Au champ du déshonneur

Publié le 28 novembre 2010 par Ansolo

"Tout est perdu, fors l'honneur" a, parait-il, écrit François 1er au soir de sa défaite de Pavie. Marc Lièvremont ne pourra même pas avoir cette consolation. Et ce n'est pas l'essai de pénalité accordé aux Français suite à plusieurs mêlées à cinq mètres de la ligne Australienne qui y changera quoi que ce soit.

Car les joueurs du XV de France ont sombré comme jamais, incapable d'opposer ne serait-ce qu'une réaction d'orgueil face à des Australiens qui récitèrent un rugby précis et léché, mais pas nécessairement "injouable" comme peut l'être celui des Blacks. Face à ces Wallabies tout heureux de cette soirée "portes ouvertes", les Bleus ont fait leur pire match depuis longtemps.

La seule ampleur du score en dit plus long que n'importe quel discours : 59 à 16 !

Jamais le XV de France n'a encaissé autant de points sur son sol. Rarement on vit les porteurs du maillot frappé du coq afficher une telle résignation face aux vagues offensives adverses, un tel manque de combativité et, disons-le, un tel manque de respect pour le maillot qu'ils avaient l'honneur de porter.

Ce match nous a rappelé celui, catastrophique, qui oposa les bleus aux Springboks en 1997 au parc des Princes, et qui se solda par un cinglant 52-10. Mais on se souvient que cette fameuse déroute fut, pour le XV de France, le point de départ d'une nouvelle ère, marquée par un grand chelem en 1998 et une finale de coupe du monde. Il n'est vraiment pas certain que la déculottée subie contre les Australiens aura les mêmes vertus.

Que faire maintenant ?

On pose la question d'une démission de Marc Lièvremont. Pour deux raisons. En premier lieu, cette déroute, après celle vécue en Argentine en juin, est d'abord de la responsabilité du sélectionneur en chef. Ensuite, on ne pourra pas faire pire que ce à quoi nous avons assisté hier soir.

Evidemment, on rétorquera qu'il est trop tard, que la coupe du monde est maintenant trop proche pour évincer le sélectionneur actuel.

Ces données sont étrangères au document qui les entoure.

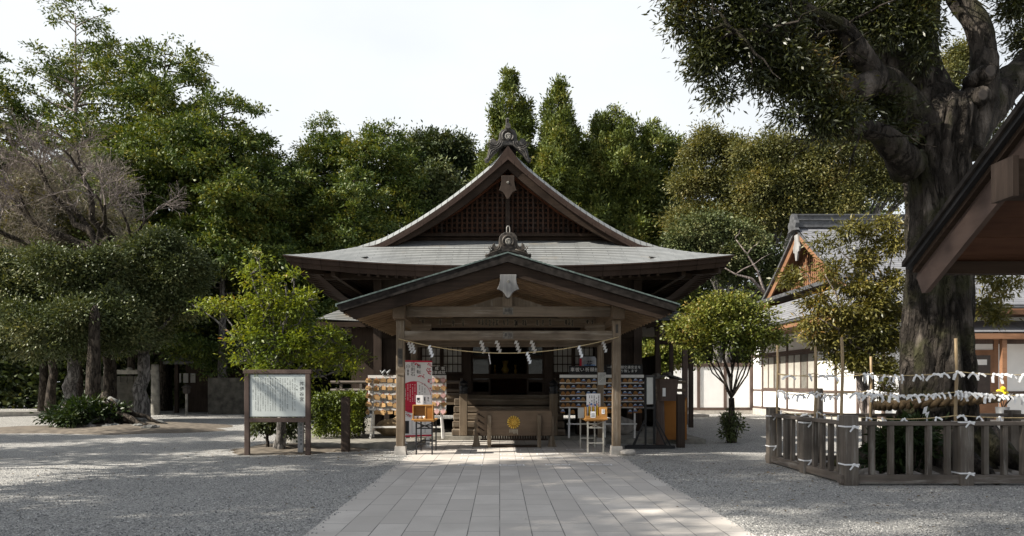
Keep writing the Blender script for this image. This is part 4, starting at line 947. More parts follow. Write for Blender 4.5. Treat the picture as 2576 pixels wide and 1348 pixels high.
    for sg in (-1, 1):
        x = XC + sg*1.32; p = MB(); p.bx(x-.115, x+.115, 21.45, 21.68, .13, 1.36); po = p.build('stair_post', M['wood_z'], T, bevel=.015)
        m = MB(); m.lathe([(.125, 0), (.13, .06), (.115, .07), (.115, .16), (.135, .17), (.13, .20), (.09, .215), (.085, .23), (.125, .28), (.13, .31), (.09, .36), (.03, .40), (.0, .43)], (x, 21.565, 1.36), 18); m.build('finial', M['black_metal'], po, smooth=40)
        b = MB()
        for z in (1.47, 1.70): b.beam((x, 21.6, z-.25), (XC+sg*1.45, 22.95, z+.1), .07, .07)
        for z, r in ((1.45, .05), (1.70, .05)): b.tube([(XC+sg*1.4, 23.0, z), (XC+sg*5.55, 23.0, z)], r, 8); b.tube([(XC+sg*5.3, 22.8, z), (XC+sg*5.3, 32, z)], r, 8)
        b.bx(min(XC+sg*1.45, XC+sg*5.3), max(XC+sg*1.45, XC+sg*5.3), 22.97, 23.03, 1.302, 1.36)
        for q in range(7): xx = XC+sg*(1.5+q*.62); b.bx(xx-.04, xx+.04, 22.965, 23.035, 1.302, 1.66)
        b.build('balustrade', M['fence_x'] if sg < 0 else M['wood_x'], T)
    # low side wings with their own roofs
    for sg in (-1, 1):
        w = MB(); w.grid(lambda a, b: (XC+sg*(4.1+(2.5-1.5*b)*a), 25.35+2.6*b, 3.80+1.15*b+.10*a*a*(1-b)), 8, 8, flip=(sg == -1), uvf=lambda a, b, p: (p[0], b*2.9)); w.grid(lambda a, b: (XC+sg*(6.6-1.5*b), 25.35+2.6*b+(7.2-2.6*b)*a, 3.90+1.05*b), 6, 6, flip=(sg == 1), uvf=lambda a, b, p: (p[1], b*1.9)); w.grid(lambda a, b: (XC+sg*(4.1+1.0*a), 27.95+4.6*b, 4.95), 2, 4, flip=(sg == -1))
        o = w.build('side_roof', M['copper'], T)
        e = MB(); e.bx(min(XC+sg*4.1, XC+sg*6.6), max(XC+sg*4.1, XC+sg*6.6), 25.36, 25.44, 3.62, 3.79); e.bx(XC+sg*6.54-.05, XC+sg*6.54+.05, 25.45, 32.5, 3.66, 3.86)
        e.bx(min(XC+sg*4.26, XC+sg*6.7), max(XC+sg*4.26, XC+sg*6.7), 25.9, 32, 3.70, 3.74)
        for q in range(8): e.bx(XC+sg*(4.4+q*.27)-.035, XC+sg*(4.4+q*.27)+.035, 25.45, 25.9, 3.60, 3.68)
        e.build('side_eave', M['dark_x'], T)
        if sg < 0: m = MB(); m.bx(XC-5.6, XC-4.26, 26.5, 26.6, 1.302, 3.68); m.build('side_wall', M['dark_z'], T)
        else:
            for xx, yy in ((5.35, 26.2), (6.55, 26.2), (6.55, 29.2)): m = MB(); m.bx(XC+xx-.075, XC+xx+.075, yy-.075, yy+.075, .1, 3.7); m.build('corridor_post', M['dark_z'], T)
            m = MB(); m.bx(XC+5.3, XC+6.62, 26.16, 26.24, 3.05, 3.2); m.bx(XC+5.43, XC+5.49, 26.2, 30, .1, 2.7); m.build('corridor_rail', M['dark_x'], T)

    # ---------------- entrance porch
    xp = .18; YF, YB = 16.3, 23.55
    def zp(x): return 4.566 - .302*abs(x)
    ro = MB(); ru = MB(); bb = MB()
    for sg in (-1, 1):
        ro.grid(lambda a, b: (xp+sg*3.80*a, YF+(YB-YF)*b, zp(3.8*a)+.004), 8, 8, flip=(sg == -1), uvf=lambda a, b, p: (p[1], a*4.0))
    ro.build('porch_roof', M['copper'], T)
    er = MB(); vg = MB()
    for sg in (-1, 1):
        er.add([(xp, YF, zp(0)-.03), (xp, YF, zp(0)-.215), (xp+sg*3.72, YF+.02, zp(3.72)-.19), (xp+sg*3.80, YF, zp(3.8)-.03), (xp, YB, zp(0)-.03), (xp, YB, zp(0)-.215), (xp+sg*3.72, YB, zp(3.72)-.19), (xp+sg*3.80, YB, zp(3.8)-.03)],
               [(0,1,2,3), (7,6,5,4), (0,3,7,4), (3,2,6,7), (2,1,5,6)])
        vg.beam((xp, YF-.004, zp(0)-.010), (xp+sg*3.81, YF-.004, zp(3.81)-.010), .03, .022, up=(0, 1, 0))
        vg.bx(min(xp+sg*3.79, xp+sg*3.83), max(xp+sg*3.79, xp+sg*3.83), YF+.02, YB, zp(3.8)-.06, zp(3.8)+.0)
        bb.add([(xp, YF+.10, zp(0)-.21), (xp, YF+.10, zp(0)-.49), (xp+sg*3.42, YF+.10, zp(3.42)-.45), (xp+sg*3.66, YF+.10, zp(3.66)-.20), (xp, YF+.19, zp(0)-.21), (xp, YF+.19, zp(0)-.49), (xp+sg*3.42, YF+.19, zp(3.42)-.45), (xp+sg*3.66, YF+.19, zp(3.66)-.20)],
               [(0,1,2,3), (7,6,5,4), (0,3,7,4), (3,2,6,7), (2,1,5,6)])
    er.build('porch_roof_edge', M['copper_edge'], T); vg.build('porch_roof_trim', M['verdigris'], T); bb.build('porch_bargeboard', M['dark_x'], T)
    ub = MB(); pr = MB()
    for sg in (-1, 1):
        ub.add([(xp, YF+.2, zp(0)-.222), (xp+sg*3.7, YF+.2, zp(3.7)-.222), (xp+sg*3.7, YB, zp(3.7)-.222), (xp, YB, zp(0)-.222)], [(0, 1, 2, 3)])
        for k in range(18):
            y = YF+.30+k*.41; pr.beam((xp+sg*.04, y, zp(.04)-.25), (xp+sg*3.66, y, zp(3.66)-.25), .075, .05)
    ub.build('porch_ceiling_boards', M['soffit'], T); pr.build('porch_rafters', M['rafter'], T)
    rb = MB(); rb.bx(xp-.09, xp+.09, YF+.25, YB, 4.08, 4.28)
    rb.build('ridge_purlin', M['wood_y'], T)
    for (yy, nm) in ((17.12, 1), (19.8, 2)):
        for sg in (-1, 1):
            x = .205 + sg*2.51; w = .095 if nm == 1 else .08
            p = MB(); p.bx(x-w, x+w, yy-w, yy+w, .19, 3.12); po = p.build('porch_post', M['wood_z'], T, bevel=.012)
            m = MB(); q = w+.045; m.add([(x-q, yy-q, 0), (x+q, yy-q, 0), (x+q, yy+q, 0), (x-q, yy+q, 0), (x-q+.02, yy-q+.02, .2), (x+q-.02, yy-q+.02, .2), (x+q-.02, yy+q-.02, .2), (x-q+.02, yy+q-.02, .2)], [(0,3,2,1), (4,5,6,7), (0,1,5,4), (1,2,6,5), (2,3,7,6), (3,0,4,7)]); m.build('base_stone', M['concrete'], po)
    for sg in (-1, 1):
        x = .205 + sg*2.51
        m = MB(); m.bx(x-.14, x+.14, YF+.45, YB-.1, 3.13, 3.46); m.build('eave_purlin', M['wood_y'], T, bevel=.012)
        m = MB(); m.bx(x-.05, x+.05, 17.22, 19.71, 2.68, 2.87); m.build('side_tie_beam', M['wood_y'], T)
        m = MB(); m.prism([(x-sg*.14, 3.12), (x-sg*.62, 3.12), (x-sg*.62, 3.0), (x-sg*.5, 2.93), (x-sg*.14, 2.90)], 18.0, 18.12)
        m.build('bracket', M['wood_x'], T)
    m = MB(); m.bx(.205-2.37, .205+2.37, 17.04, 17.2, 3.20, 3.44); m.build('upper_crossbeam', M['wood_x'], T, bevel=.012)
    m = MB(); m.bx(.205-2.415, .205+2.415, 17.03, 17.2, 2.655, 2.875); m.build('lower_crossbeam', M['wood_x'], T, bevel=.012)
    m = MB(); m.bx(.205-2.43, .205+2.43, 19.72, 19.88, 3.17, 3.41); rbm = m.build('rear_crossbeam', M['wood_x'], T, bevel=.012)
    m = MB(); m.bx(.205-2.43, .205+2.43, 19.74, 19.86, 2.64, 2.83); m.build('rear_lower_crossbeam', M['wood_x'], T)
    ap_ = plain('aged_slip_paper', (.20, .17, .12), .8, var=.4)
    for u in list(range(1205, 1255, 9)) + [1268, 1277, 1296, 1300, 1316, 1322, 1352, 1366, 1384, 1424, 1432, 1440] + [1064, 1108, 1140, 1165, 1478, 1490]:
        yy = 19.714; x = PX(u, yy); h = rnd.uniform(.13, .20); w = rnd.uniform(.03, .045); z = 3.29 + rnd.uniform(-.02, .02)
        sl_ = MB(); tx = MB(); sl_.bx(x-w, x+w, yy, yy+.004, z-h/2, z+h/2)
        for q in range(5): zz = z + h*(.36-.18*q); tx.bx(x-w*rnd.uniform(.3, .8), x+w*rnd.uniform(.3, .8), yy-.002, yy-.001, zz-.010, zz+.010)
        o = sl_.build('votive_slip', ap_, rbm); tx.build('slip_marks', M['ink'], o) if False else tx.build('slip_marks', M['ink'], rbm)
    for yy, xx, zz in ((17.035, PX(1278, 17), 3.33), (17.025, PX(1278, 17), 2.77)):
        s = MB(); s.bx(xx-.12, xx+.12, yy-.006, yy-.002, zz-.08, zz+.08); o = s.build('votive_slips', plain('faded_slip', (.13, .115, .095), .8, var=.5, scale=20), T)
        s = MB(); write(s, '奉納', xx, zz, yy-.009, .085); s.build('slip_marks', M['ink'], o)
    m = MB(); m.bx(xp-.11, xp+.11, 17.05, 17.2, 3.442, 3.80); m.prism([(xp-.95, 3.442), (xp+.95, 3.442), (xp+.2, 3.68), (xp-.2, 3.68)], 17.22, 17.3); m.build('king_post', M['wood_z'], T)
    m = MB(); m.bx(xp-.05, xp+.05, 17.04, 17.045, 3.62, 3.76); o = m.build('votive_slips', M['ornament_dark'], T); m = MB(); write(m, '福', xp, 3.69, 17.037, .08); m.build('slip_marks', M['silver'], o)
    pendant(xp+.01, YF+.09, PZ(690, 16.4)-.01, .50, .52, M['pale_wood'], 'porch_pendant')
    pts = [(0, 340), (70, 330), (120, 300), (155, 255), (163, 200), (163, 140), (172, 108), (195, 90), (220, 96), (232, 122), (228, 148), (255, 146), (282, 112), (292, 66), (278, 30), (308, 28), (325, 2), (334, -26), (355, -42), (382, -30), (405, -48), (402, -78), (384, -92), (300, -64), (200, -34), (0, 2)]
    o = orn(pts, xp+.01, 4.585, YF+.04, .00128, .20, 'porch_ridge_ornament', 175, 58, 'bronze')
    m = MB(); pr2 = [(a*.00128*.98, b*.00128) for a, b in ((110, 60), (112, 200), (95, 245), (50, 268), (0, 275))]; cx = xp+.01
    m.prism([(cx+a, 4.585+b) for a, b in pr2] + [(cx-a, 4.585+b) for a, b in pr2[-2::-1]], YF+.028, YF+.045); m.build('niche_shade', M['ornament_dark'], o)  # raised dark plate painted as the shade of a niche
    m = MB(); m.tube([(cx-.035, YF+.1, 4.98), (cx-.035, YF+.1, 5.12), (cx-.02, YF+.1, 5.16), (cx+.02, YF+.1, 5.16), (cx+.035, YF+.1, 5.12), (cx+.035, YF+.1, 5.0)], .009, 6); m.build('wire_loop', M['silver'], o)
    for sg in (-1, 1):
        m = MB()
        for rr_ in (.10, .14): m.tube([(cx+sg*(.30+rr_*math.cos(t)), YF+.03, 4.72+rr_*math.sin(t)) for t in np.linspace(R(185), R(350), 10)], .012, 5)
        m.tube([(cx+sg*a*.00128, YF+.03, 4.585+b*.00128) for a, b in ((120, 30), (210, 10), (290, -20), (340, -55), (380, -60))], .016, 5)
        m.build('scroll_relief', M['bronze'], o, smooth=True)
    # painted characters on the posts
    m = MB(); xx = .205-2.51; m.bx(xx-.05, xx+.055, 17.018, 17.022, 2.05, 2.46); o = m.build('post_label', plain('dark_label', (.055, .048, .04), .8), T)
    m = MB(); write(m, '小の暦', xx+.003, 2.265, 17.015, .105, vertical=True, pitch=1.18); m.build('post_label_writing', M['ink'], o)
    m = MB(); m.beam((xx-.09, 17.01, 1.94), (xx+.10, 17.01, 1.90), .004, .14); m.build('post_plate', M['wood_x'], T)
    m = MB(); xx = .205+2.51; m.bx(xx-.03, xx+.03, 17.018, 17.022, 2.82, 3.02); o = m.build('post_label', plain('dark_label_b', (.055, .048, .04), .8), T)
hall()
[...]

Mais comment ne pas envisager une telle solution quand on constate que les seules paroles de Marc Lièvremont après le match sont pour exprimer son "incompréhension" ou son état de choc ?

Ce blog a depuis le début, défendu Marc Lièvremont et sa vision du rugby. Mais il y a désormais urgence pour le sélectionneur à se comporter enfin comme un chef et ne plus donner cette impression qu'il ne veut mécontenter personnes en prenant des demi-décisions ou en refusant de trancher.

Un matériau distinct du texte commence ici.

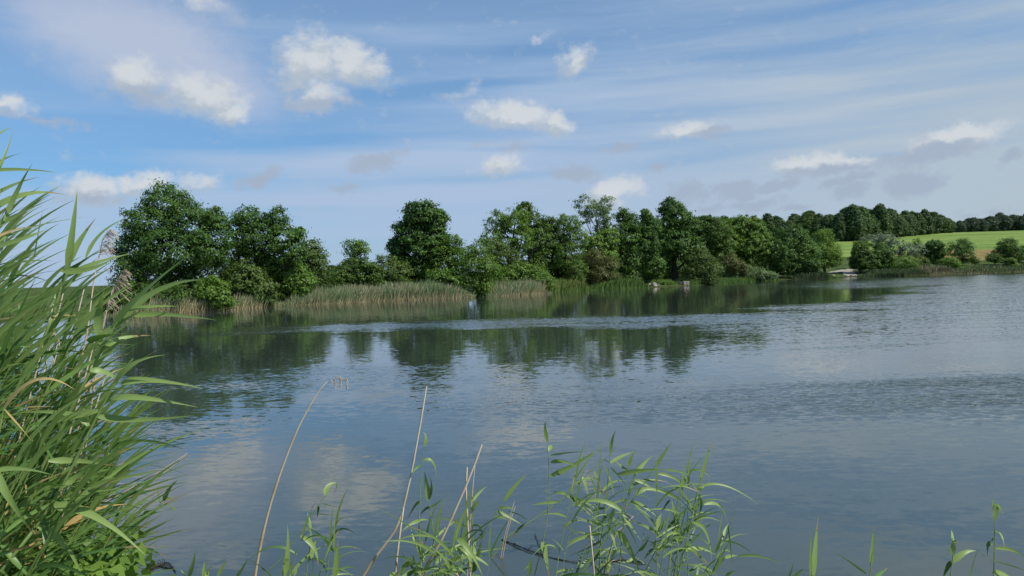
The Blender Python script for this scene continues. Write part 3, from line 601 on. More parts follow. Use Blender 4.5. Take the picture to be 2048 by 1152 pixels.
rock('tiny white stone at the water right of the brown shrub', 1253, 575.6, 2.4, 2)
for i, (px, py, a, c) in enumerate(((1299, 573.4, 5, 4.5), (1308, 573.8, 6, 6), (1318, 573.0, 5, 4), (1306, 571.4, 5, 6))):
    rock(('leftmost stone of the pale heap at the landing', 'largest stone of the pale heap at the landing', 'rightmost low stone of the pale heap at the landing', 'stone on the back of the pale heap at the landing')[i], px, py, a, c, group='stone heap at the landing')
rock('flat pale stone under the dark ledge of the landing', 1327, 572.2, 7, 3.5); rock('small grey stone under the dark ledge', 1338, 571.6, 4, 3)
rock('small tan stone at the water below the bright herbs of the ramp', 1665, 554.6, 5, 4); rock('tan stone in the water in front of the ramp', 1692, 553.4, 6, 3)

def box(c, s, rz=0.0, j=0.03, seed=0):
    r = np.random.default_rng(seed); V = []
    for z in (0, 1):
        for x, y in ((-1, -1), (1, -1), (1, 1), (-1, 1)):
            V.append((x * s[0] / 2 * (1 - .06 * z), y * s[1] / 2 * (1 - .06 * z), z * s[2]))
    V = np.array(V) + r.normal(size=(8, 3)) * j; ca, sa = math.cos(rz), math.sin(rz)
    V = np.stack([V[:, 0] * ca - V[:, 1] * sa, V[:, 0] * sa + V[:, 1] * ca, V[:, 2]], 1) + np.array(c)
    return V, np.array([(3, 2, 1, 0), (4, 5, 6, 7), (0, 1, 5, 4), (1, 2, 6, 5), (2, 3, 7, 6), (3, 0, 4, 7)])
def block(name, label, px, py, w_, d_, h_, mat, cat, group=None, rz=.0, z=-.15):
    q = GP(px, py); v, f = box((0, 0, 0), (w_, d_, h_), 0, .02, int(px))
    me = mesh(name, v, f, mat); o = obj(name, me); o.location = (q.x, q.y, z); o.rotation_euler = (0, 0, rz)
    bv = o.modifiers.new('bevel', 'BEVEL'); bv.width = .03; bv.segments = 2; return tag(o, label, cat, group)
block('stone_block', 'pale squared stone block at the right end of the landing', 1375, 571.4, .42, .6, .75, STONE, 'stone block', 'squared blocks of the landing')
block('stone_block', 'pale squared stone block second from the right end of the landing', 1369, 571.6, .36, .6, .75, STONE, 'stone block', 'squared blocks of the landing')
block('stone_block', 'dark squared stone block between the pale ones and the ledge', 1361, 571.6, .62, .5, .68, STONE_DARK, 'stone block', 'squared blocks of the landing')
block('ledge', 'long dark flat ledge along the landing over the pale stones', 1339, 571.6, 2.4, .6, .14, STONE_DARK, 'ledge', z=.26, rz=.05)
block('concrete_slab', 'white flat slab lying at the water below the ramp', 1706, 553.0, 1.1, .7, .42, STONE, 'slab')

def ribbon(name, px_pts, w0, w1, mat, lift=.05):
    pts = [P(px, 560, D) for px, D in px_pts]; pts = spline(pts, 26); V = []
    for i, q in enumerate(pts):
        tq = pts[min(i + 1, 25)] - pts[max(i - 1, 0)]; nq = Vector((-tq.y, tq.x, 0)).normalized(); ww = w0 + (w1 - w0) * i / 25
        for s in (-1, -.33, .33, 1):
            e = q + nq * ww * s * (1 + .12 * math.sin(i * 1.3)); V.append((e.x, e.y, hz(e.x, e.y) + lift))
    Fc = [(i * 4 + k, i * 4 + k + 1, (i + 1) * 4 + k + 1, (i + 1) * 4 + k) for i in range(25) for k in range(3)]
    return tag(obj(name, mesh(name, V, Fc, mat, smooth=True)), kind='structure')
ribbon('path', [(1702, 137.5), (1698, 142), (1692, 150)], 1.1, .9, GRAVEL)
ribbon('path', [(1664, 143.0), (1688, 147.0), (1716, 152)], .9, 1.2, GRAVEL, .09)

def bird():
    q = GP(1372, 588.5); e = empty('water_bird', (q.x, q.y, 0), 'small dark bird swimming on the lake before the stone blocks', 'bird')
    m, t = new_mat('bird_plumage'); tcn = t.n('ShaderNodeTexCoord'); n = t.noise(tcn.outputs['Object'], 14, 3); finish(t, principled(t, t.mix(n, rgb(.03, .022, .016), rgb(.12, .085, .05)), .7, .2))
    ringz = [(-.21, .11, .015), (-.17, .10, .05), (-.08, .085, .085), (.03, .085, .09), (.11, .10, .075), (.15, .14, .045), (.165, .20, .035), (.18, .25, .042), (.21, .27, .036), (.245, .262, .016), (.285, .25, .008)]
    v, f = tube([(a, 0, b_) for a, b_, _ in ringz], [c for *_, c in ringz], 10)
    o = obj('body', mesh('body', v, f, m, smooth=True), e); e.rotation_euler = (0, 0, 1.2); e.scale = (.9, .9, .9); return e
bird()

# ---------------------------------------------------------------- foreground reeds
def leaf_mesh(b, c, tp, W, twist=0.0, twist2=0.0, n=11, tint=.4, facing=None):
    """arched, V-folded blade along a quadratic curve b-c-tp; facing: the way its upper face looks at the base"""
    b, c, tp = (np.array(tuple(q), float) for q in (b, c, tp)); V = []; T = []; burn = random.random() if tint < .9 else 0
    for i in range(n):
        s = i / (n - 1); p = b * (1 - s) ** 2 + c * 2 * s * (1 - s) + tp * s * s; tg = 2 * (1 - s) * (c - b) + 2 * s * (tp - c); tg /= np.linalg.norm(tg) + 1e-9
        up = np.array(facing if facing is not None else (0, 0, 1.0)); up = up - (up @ tg) * tg
        if np.linalg.norm(up) < .05: up = np.array((.3, -1, 0)); up = up - (up @ tg) * tg
        up /= np.linalg.norm(up); sd = np.cross(tg, up); a = twist + (twist2 - twist) * s
        sd2 = sd * math.cos(a) + up * math.sin(a); up2 = up * math.cos(a) - sd * math.sin(a)
        wd = W * .5 * min(1.0, .38 + 3.2 * s) * max(0.02, (1 - s ** 1.4)) ** .95
        wd *= 1 + .05 * math.sin(9 * s + W * 900)
        V += [p - sd2 * wd + up2 * wd * .28, p, p + sd2 * wd + up2 * wd * .28]; tt = -1.0 if s > 1.55 - burn * .85 else tint; T += [tt, tt + .12, tt]
    Fc = []
    for i in range(n - 1):
        for k in (0, 1): Fc.append((i * 3 + k, i * 3 + k + 1, (i + 1) * 3 + k + 1, (i + 1) * 3 + k))
    return np.array(V), np.array(Fc), np.array(T)
def add_leaf(root, b, c, tp, W, tw=0.0, tw2=None, mat=None, tint=None, facing=None):
    o = Vector(root.location); tint = random.uniform(.1, .6) if tint is None else tint
    v, f, tn = leaf_mesh(Vector(b) - o, Vector(c) - o, Vector(tp) - o, W, tw, tw if tw2 is None else tw2, tint=tint, facing=facing)
    return obj('leaf', mesh('leaf', v, f, mat or REED_LEAF, tn, smooth=True), root)
def add_stem(root, pts, r0, r1, mat=None, n=18, name='stem', dry=False, nodes=True):
    o = Vector(root.location); sp = spline([Vector(p) - o for p in pts], n); rr = [r0 + (r1 - r0) * i / (n - 1) for i in range(n)]
    if nodes:
        for i in range(2, n - 1, 4): rr[i] *= 1.22
    v, f = tube(sp, rr, 7); tn = np.repeat([(.15 if i % 4 == 2 else .6) for i in range(n)], 7) * (1.0) + np.random.default_rng(n).uniform(-.1, .1, n * 7)
    if dry: tn = np.repeat(np.clip(.15 + np.linspace(0, .9, n) - .3 * (np.arange(n) % 4 == 2), 0, 1), 7)
    return obj(name, mesh(name, v, f, mat or REED_STEM, tn, smooth=True), root)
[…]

Car il lui faut maintenant trancher. Faire des choix et s'y tenir. Faire jouer les internationaux à leur place. Et travailler. Car l'indigence offensive affichée depuis trop longtemps ne saurait perdurer. La mêlée a, hier soir, affiché sa solidité et son efficacité en première mi-temps. Mais celle-ci n'a pas durée après les sorties de William Servat et Thomas Domingo, mettant au jour les carences des remplaçants. De surcroît, la mêlée n'est plus qu'une arme parmis d'autres. Elle semble être devenue la seule ressource tricolore.

La défense, pourtant si solide habituellement, a craqué de toute part contre des Australiens efficaces mais pas révolutionnaires dans leurs schémas tactiques. Il est facile de dire que les bleus ont lâché mentalement. Mais il faut rappeler qu'ils ont encaissé leur premier essai dans les toutes premières minutes du match. A un moment où le mental était encore là...

Au lendemain de cette Bérézina collective (conditions climatiques comprises), on ne réclame pas un aggiornamento du rugby Français dont on sait pertinemment qu'il en est incapable. Mais au moins des mesures claires pour éviter un gâchis qui se profile, à maintenant 10 mois du coup d'envoi de la coupe du monde.